Following the 1993 bombing, Rescorla invited Hill to New York, where he hired him as a security consultant in order to analyze the building's security. Although no arrests had yet been made in the case, Rescorla suspected that the bomb had been planted by Muslim terrorists or that an Iraqi colonel of engineers might have orchestrated the attack. Hill let his beard grow and visited several mosques in New Jersey, showing up for morning prayers at dawn. Speaking fluent Arabic, he took on the character of an anti-American Muslim in order to infiltrate and interview the other visitors to the mosques. He concluded that the attack was likely planned by a radical imam at a mosque in New York or New Jersey. Subsequently, followers of Sheikh Omar Abdel Rahman, a Brooklyn-based radical Muslim cleric, were convicted of the bombing.
Rescorla gained credibility and authority after the bombing, which resulted in a change to the culture of Morgan Stanley. Rescorla wanted the company out of the building because he continued to feel, as did Hill, that the World Trade Center was still a target for terrorists and that the next attack could involve a plane crashing into one of the towers. He recommended to his superiors at Morgan Stanley that the company leave Manhattan office space, mentioning that labor costs were lower in New Jersey and that the firm's employees and equipment would be safer in a proposed four-story building. However, this recommendation was not followed because the company's lease at the World Trade Center would not terminate until 2006. At Rescorla's insistence, all employees then practiced emergency evacuations every three months.
After Dean Witter merged with Morgan Stanley in 1997, the company eventually occupied 22 floors in the South Tower and several floors in a building nearby. Rescorla's office was on the South Tower’s 44th floor. Feeling that the authorities lost legitimacy after they failed to respond to his 1990 warnings, he concluded that employees of Morgan Stanley, which was the largest tenant in the World Trade Center, could not rely on first responders in an emergency and needed to empower themselves through surprise fire drills, in which he trained employees to meet in the hallway between stairwells and go down the stairs two by two to the 44th floor. Rescorla's strict approach to these drills put him into conflict with some high-powered executives, who resented the interruption to their daily activities, but he nonetheless insisted that these rehearsals were necessary to train the employees in the event of an emergency. He timed employees with a stopwatch when they moved too slowly and lectured them on fire emergency basics.

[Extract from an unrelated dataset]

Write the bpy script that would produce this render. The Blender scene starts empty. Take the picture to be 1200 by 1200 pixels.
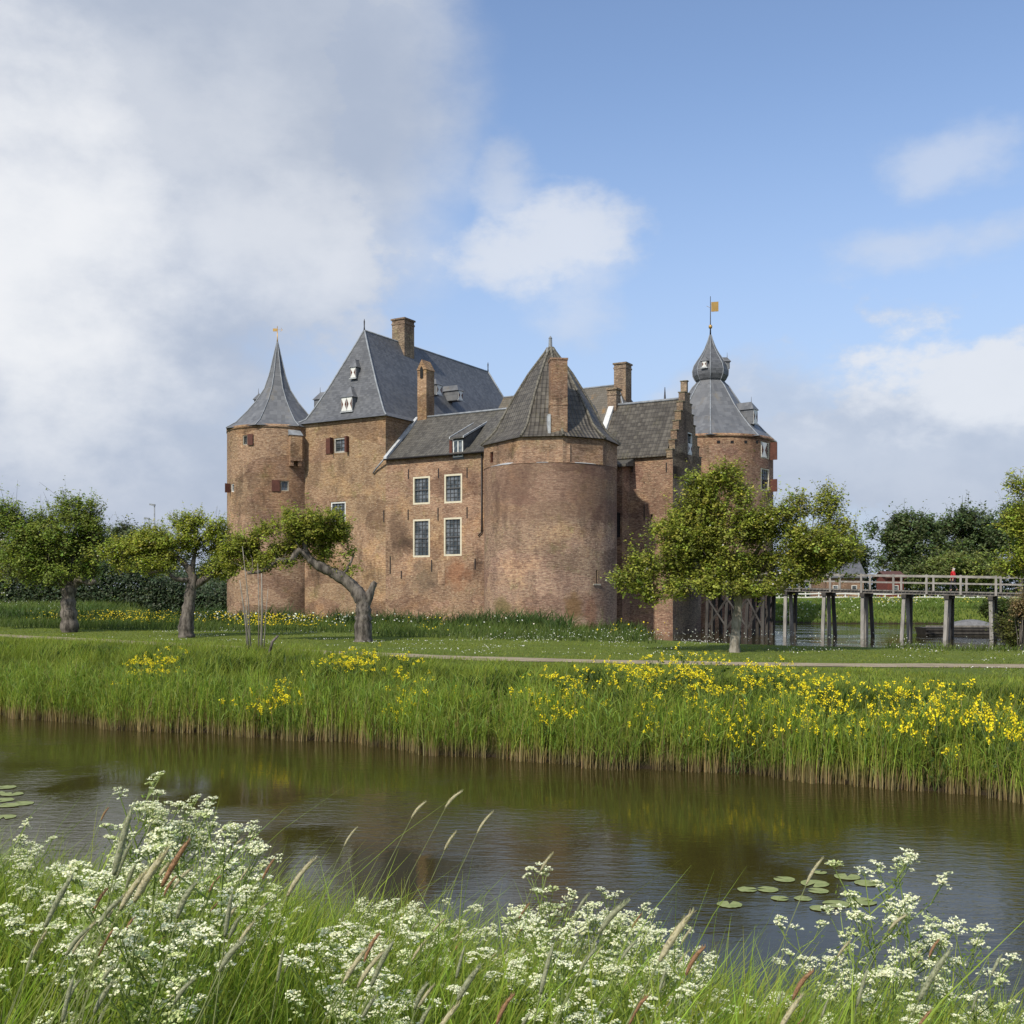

In a 1998 interview conducted on the 44th floor of the World Trade Center that was later incorporated into the short film Voice of the Prophet, which premiered at the 2002 Sundance Film Festival, Rescorla recounted his experiences in battle and warned that American military actions abroad could spur retaliation by enemies of the United States. He said, "Terrorist forces can tie up conventional forces and bring them to their knees. Just one man willing to give his life for what he believes in, chooses the time and place and there is no way that any soldiers can be 100% alert."
Rescorla and Hill were also critical of the police response during the 1999 Columbine High School massacre, commenting, "The police were sitting outside while kids were getting killed. They should have put themselves between the perpetrators and the victims. That was abject cowardice." Rescorla felt that if he and Hill were younger, they "could have flown to Colorado, gone in that building, and ended that shit before the law did."